Alguns estrategistas ocidentais devaneiam sobre dispensar a aliança saudita em favor de uma aproximação com o Irão. Se os políticos internacionais fossem um jogo de xadrez, tal poderia parecer como uma jogada muito bem pensada.
No mundo real, qualquer aliança do Ocidente com o Irão ainda é uma perspetiva distante. Não há garantias de que os "moderados" realmente ganhem controlo um dia em Teerão e, entretanto, o Irão continua a fornecer grupos armados radicais, tais como o Hezbollah, e a desestabilizar países vizinhos. Aliar-se à grande potência xiita também poderia alienar efetivamente os muçulmanos sunitas, o que iria favorecer grupos como o Estado Islâmico. Os ativistas dos direitos humanos provavelmente notam que o Irão executa ainda mais pessoas que a Arábia Saudita.
No entanto, reconhecer que ainda há boas razões para o Ocidente trabalhar juntamente com a Arábia Saudita não é a mesma coisa que dizer que nada deveria mudar. A tolerância religiosa é o assunto certo no qual se pode pressionar os sauditas.
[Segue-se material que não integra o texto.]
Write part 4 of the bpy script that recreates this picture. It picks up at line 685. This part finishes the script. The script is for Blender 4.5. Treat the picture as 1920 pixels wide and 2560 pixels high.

Nas relações do Ocidente com a monarquia saudita há algo de repelente e medroso. Os europeus e norte-americanos obviamente assumiram a duplicidade moral, segundo a qual os sauditas são permitidos de financiar a sua própria marca de tolerância religiosa no Ocidente, enquanto está proibida a prática de outras religiões dentro da Arábia Saudita.
Talvez seja a hora de dar aos sauditas uma escolha: concordar em permitir a abertura das igrejas, dos templos hinduístas e sinagogas na Arábia Saudita, ou encarar o fim do financiamento saudita das mesquitas no Ocidente.